In November 1960, in another round of consolidation, Greyhound merged the Atlantic GL with – not into but rather with – the Southeastern GL, based in Lexington, Kentucky, a neighboring regional company – thereby forming the Southern Division of The Greyhound Corporation, called also the Southern GL, the third of four huge new divisions (along with Central, Eastern, and Western) – which reached as far to the north as Springfield and Effingham (both in Illinois), Columbus, Pittsburgh, and Washington, as far to the east as the Atlantic Ocean, as far to the south as Miami and Key West, and as far to the west as Cincinnati, Saint Louis, Memphis, Baton Rouge, New Orleans, and Lake Charles (in Louisiana and on the way to Houston, the rest of Texas, and the rest of the West) – from the Mississippi River to the Atlantic Ocean and from the Ohio River to the Gulf of Mexico..
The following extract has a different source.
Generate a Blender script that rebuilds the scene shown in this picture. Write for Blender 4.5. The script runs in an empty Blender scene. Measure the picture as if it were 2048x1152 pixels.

In 1987 The Greyhound Corporation (the original Greyhound umbrella firm), which had become widely diversified far beyond transportation, sold its entire highway-coach operating business (its core bus business), to a new company, named as the Greyhound Lines, Inc., called also GLI, based in Dallas, Texas – a separate, independent, unrelated firm, which was the property of a group of private investors under the promotion of Fred Currey, a former executive of the Continental Trailways (later renamed as the Trailways, Inc., called also TWI, also based in Dallas), which was by far the largest member company in the National Trailways trade association.